* [Work required]: Read the records and gather each line that includes "script".

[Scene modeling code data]

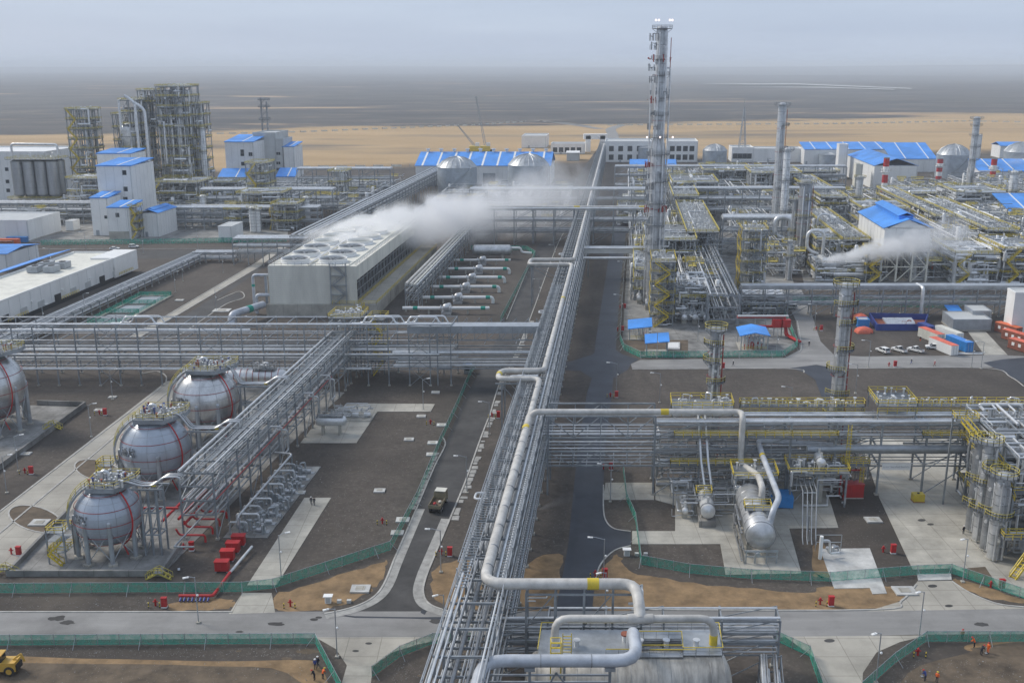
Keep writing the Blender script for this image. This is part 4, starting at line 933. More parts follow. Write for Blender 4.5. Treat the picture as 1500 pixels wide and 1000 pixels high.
# ================================================================ SPHERES
def sphere_tank(label, u, v, r, mk, stairdir=-1, txt=None, bridge=None, seed=1, nleg=8):
    r3 = random.Random(seed); zc = r+1.9; q = gp(u, v, zc); c = Vector((q.x, q.y, 0)); cc = c+EZ*zc
    t = thing('spherical_tank', label, 'spherical tank', c)
    s = MB().ball(cc, r, 48, 32).build('shell', mk, t)
    m = MB()
    for k in range(12):
        th = 2*math.pi*k/12+.1; m.tube([cc+Vector((math.cos(th)*math.cos(l), math.sin(th)*math.cos(l), math.sin(l)))*(r+.005) for l in [R(-60+10*i) for i in range(13)]], .035, 4)
    for lat in (66, 38, 12, -14, -36):
        z = math.sin(R(lat))*r; q_ = math.cos(R(lat))*r; m.tube([cc+Vector((q_*math.cos(2*math.pi*i/40), q_*math.sin(2*math.pi*i/40), z)) for i in range(40)], .035, 4, 0, True)
    m.build('weld_seam', 'clad3', s)
    for lat in (52, 24, -2, -24, -46):
        z = math.sin(R(lat))*(r+.25); rr = math.cos(R(lat))*(r+.25); n = 40
        MB().tube([cc+Vector((rr*math.cos(2*math.pi*i/n), rr*math.sin(2*math.pi*i/n), z)) for i in range(n)], .06, 6, 0, True).build('sprinkler_ring', 'darkred', t)
    th = R(-28); d = Vector((math.cos(th), math.sin(th), 0))
    MB().tube([cc+d*math.cos(R(l))*(r+.45)+EZ*math.sin(R(l))*(r+.45) for l in range(62, -60, -8)]+[c+d*(r*.75)+EZ*.6], .15, 8).build('fire_riser', 'red', t)
    for k in range(nleg):
        th = 2*math.pi*(k+.5)/nleg; d = Vector((math.cos(th), math.sin(th), 0)); p = c+d*(r*.97)
        rod('leg', t, p+EZ*.3, p+EZ*(zc+.4), .42 if r < 6.5 else .5, 'galv', 12); MB().dome(p+EZ*(zc+.4), .42 if r < 6.5 else .5, 12, 4).build('leg_cap', 'galv', t)
        MB().cube(p+EZ*.22, 1.5, 1.5, .44, th).build('footing', 'concrete', t)
        th2 = 2*math.pi*(k+1.5)/nleg; p2 = c+Vector((math.cos(th2), math.sin(th2), 0))*(r*.97)
        rod('brace', t, p+EZ*.6, p2+EZ*(zc-1.2), .09, 'galv', 6); rod('brace', t, p2+EZ*.6, p+EZ*(zc-1.2), .09, 'galv', 6)
    # crown platform
    zt = zc+r+.35; w_ = r*.52; l_ = r*.56; ox = .15*r
    P8 = [c+Vector((x, y, 0)) for x, y in ((-w_+ox, -l_), (w_*.7+ox, -l_), (w_*1.5+ox, l_*.3), (w_*1.5+ox, l_), (-w_+ox, l_))]
    MB().poly(P8, zt-.1, zt+.06).build('crown_deck', 'deck', t)
    m = MB(); n = len(P8)
    for i in range(n): a, b = P8[i], P8[(i+1) % n]; m.beam(a+EZ*(zt-.35), b+EZ*(zt-.35), .1, .9)
    m.build('toe_plate', 'steel', t)
    h = MB(); rail(h, P8, zt+.06, 1.2, 1.8, .08, True); h.build('handrail', 'yellowpale', t)
    b2 = MB(); r4 = random.Random(seed)
    for k, mk2 in enumerate(('clad', 'clad2', 'bluedark', 'rust')):
        v_ = MB()
        for _ in range((26, 18, 6, 7)[k]):
            p = c+Vector((r4.uniform(-w_*.9, w_*1.2)+ox, r4.uniform(-l_*.8, l_*.85), zt+.06)); hh = r4.uniform(.4, 1.5); v_.cyl(p, p+EZ*hh, r4.uniform(.08, .2), 6)
            if r4.random() < .5: v_.ball(p+EZ*hh, .24, 7, 5)
            else: v_.cyl(p+EZ*hh, p+EZ*(hh+.1), .28, 8)
        v_.build('crown_valve', mk2, t, 'stuff')
    MB().tube([c+Vector((-.6, .2, zt)), c+Vector((-.6, .2, zt+2.0)), c+Vector((.8, .2, zt+2.0)), c+Vector((.8, .2, zt))], .3, 8, .7).build('relief_pipe', 'clad', t)
    for sx in (-1, 1):
        for sy in (-1, 1): bar('deck_post', t, c+Vector((sx*w_*.7, sy*l_*.7, zc+r*.7)), c+Vector((sx*w_*.8, sy*l_*.8, zt-.1)), .14, .14, 'steel')
    # stair following the shell down to a landing on the left
    pts = []
    for i in range(8):
        l = R(66-i*11.5); pts.append(cc+Vector((-math.cos(l)*.93, -math.cos(l)*.42, 0))*(r+.8)+EZ*math.sin(l)*(r+.8))
    m = MB(); hy = MB(); sd_ = Vector((.42, -.93, 0))*.55
    for a, b in zip(pts, pts[1:]):
        m.beam(a, b, 1.0, .12); m.beam(a+sd_, b+sd_, .1, .35); m.beam(a-sd_, b-sd_, .1, .35)
        for e in (-sd_, sd_): hy.beam(a+e+EZ*1.1, b+e+EZ*1.1, .09); hy.beam(a+e, a+e+EZ*1.1, .07)
    m.build('stair', 'galv', t); hy.build('stair_rail', 'yellowpale', t)
    e = pts[-1]
    L = e+Vector((-1.8, -.4, 0)); a_, b_ = L.x-K*L.y, L.y
    st = MB()
    for i in (-1, 1):
        for j in (-1, 1): st.beam(W(a_+i*1.5, b_+j*1.5), W(a_+i*1.5, b_+j*1.5, e.z+.2), .22)
    for z in (2.2, 4.4, e.z): st.box(a_-1.5, a_+1.5, b_-1.5, b_+1.5, z-.06, z+.02) if z <= e.z else None
    st.build('landing_tower', 'steel', t)
    st = MB()
    for k, z in enumerate((0, 2.2, 4.4)):
        if z+2.2 <= e.z+.6: stairs(st, W(a_-1.2 if k % 2 else a_+1.2, b_-1.9, z), W(a_+1.2 if k % 2 else a_-1.2, b_-1.9, min(z+2.2, e.z)), .9, .12)
    rail(st, rect(a_-1.5, a_+1.5, b_-1.5, b_+1.5), e.z, 1.1, 1.2, .1, True); rail(st, rect(a_-1.5, a_+1.5, b_-1.5, b_+1.5), 2.2, 1.1, 1.2, .09, True); st.build('landing_stair', 'yellow', t)
    if txt:
        th = R(-118); la = R(6)
        for i, s_ in enumerate(txt):
            la = R(15-i*(5.4*5.7/r)); n = Vector((math.cos(th)*math.cos(la), math.sin(th)*math.cos(la), math.sin(la)))
            zz = n; xx = Vector((-math.sin(th), math.cos(th), 0)); yy = zz.cross(xx); mm = Matrix.Identity(4)
            for q_ in range(3): mm[q_][0] = xx[q_]; mm[q_][1] = yy[q_]; mm[q_][2] = zz[q_]; mm[q_][3] = (cc+n*(r+.05))[q_]
            marks(s_, 'lettering', t, mm, .6 if r < 6.5 else .7, 'black', i+seed)
    return t, c, r, zc, zt
SPH = []
for lab, u, v, r, mk, txt, sd_ in (('blue-grey spherical tank nearest the camera, lowest of the three', 158, 752, 5.7, 'sphereblue', [(5, 1), (3, 2), (3, 3)], 1),
                       ('blue-grey spherical tank standing between the other two spheres', 228, 656, 7.0, 'sphereblue', [(3, 1, 2), (3, 3), (8,)], 2),
                       ('shiny silver spherical tank with vertical seams, in front of the wide rack', 302, 584, 7.6, 'spheresilver', [(5, 2), (2, 3)], 3),
                       ('silver spherical tank cut off by the left edge of the picture', -19, 566, 8.6, 'spheresilver', None, 4)):
    SPH.append(sphere_tank(lab, u, v, r, mk, txt=txt, seed=sd_, nleg=8 if r < 7.2 else 10))
for k in range(3):                                        # trestles carrying the outlet pipe of each sphere to the rack
    t_, c, r, zc, zt = SPH[k]; lab = ['trestle carrying the outlet pipe of the nearest sphere', 'trestle carrying the outlet pipe of the middle sphere', 'trestle carrying the outlet pipe of the silver sphere'][k]
    b = c.y; a0 = c.x-K*b+r+1.0; a1 = min(a0+6.5, ar-7.5); z = min(zt-.8, 13.0)
    frame('pipe_trestle', lab, a0, a1, b-1.2, b+1.4, [z*.33, z*.66, z], 1 if k else 2, 1, 50+k, decks=[], pipes=0, drums=0, topstuff=0, cat='trestle', col=.28)
    p = thing('outlet_pipe', ['outlet pipe bridging from the nearest sphere to the rack', 'outlet pipe bridging from the middle sphere to the rack', 'outlet pipe bridging from the silver sphere to the rack'][k], 'pipe', Vector((c.x, b, zt)))
    for e, rr2 in ((-.6, .2), (.3, .13), (.9, .1)):
        MB().tube([Vector((c.x+r*.5, b+e, zt+.5)), Vector((c.x+r*.8, b+e, zt+.3)), W(a0-.2, b+e, z+.4), W(ar-8.2, b+e, z+.4), W(ar-6.2, b+e, 14.9), W(ar-3.4, b+e, 14.9), W(ar-3.4, b+e, 13.6)], rr2, 8, .8).build('pipe_run', 'clad2', p)
    MB().cyl(W(a1-1, b-.6, z+.4), W(a1-.3, b-.6, z+.4), .23, 8).build('yellow_band', 'yellow', p)
    for e in (-1.2, 1.4): bar('carrier_beam', p, W(a0-1.5, b+e, z-.1), W(ar-6.3, b+e, z-.1), .28, .32, 'steel')
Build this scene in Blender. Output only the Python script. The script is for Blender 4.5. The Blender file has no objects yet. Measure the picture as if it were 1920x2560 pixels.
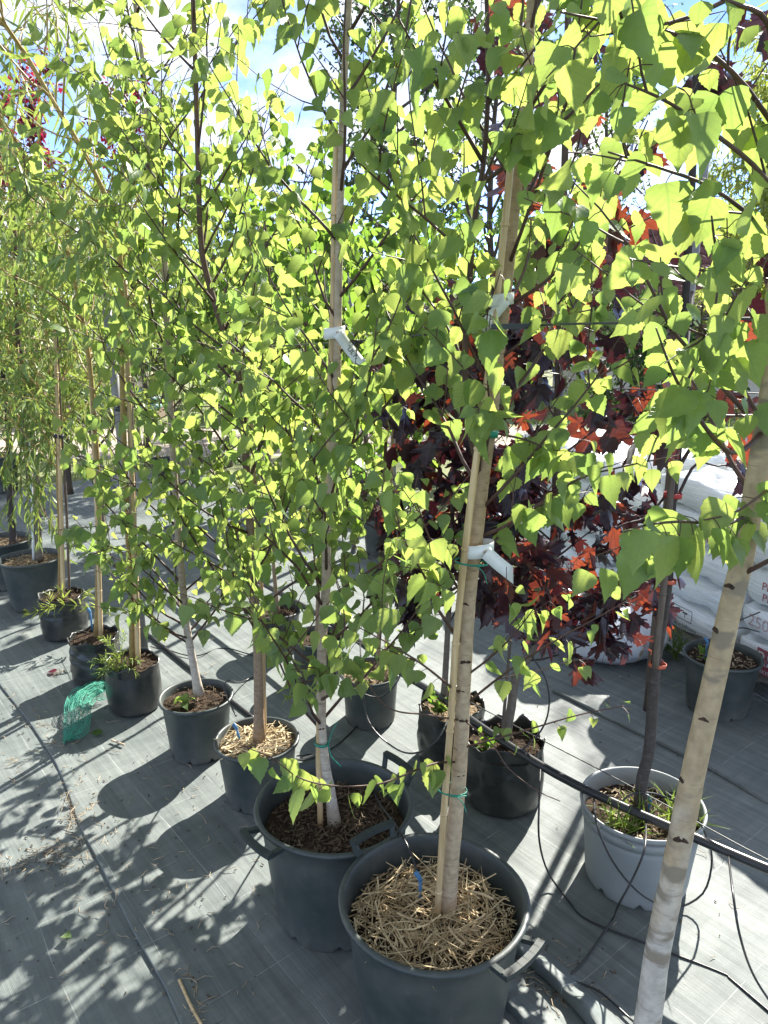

* [Final answer]:
Keep writing the Blender script for this image. This is part 4, starting at line 933. More parts follow. Write for Blender 4.5. Treat the picture as 1500 pixels wide and 1000 pixels high.
Build this scene in Blender. Output only the Python script. The script is for Blender 4.5. The Blender file has no objects yet. Measure the picture as if it were 1920x2560 pixels.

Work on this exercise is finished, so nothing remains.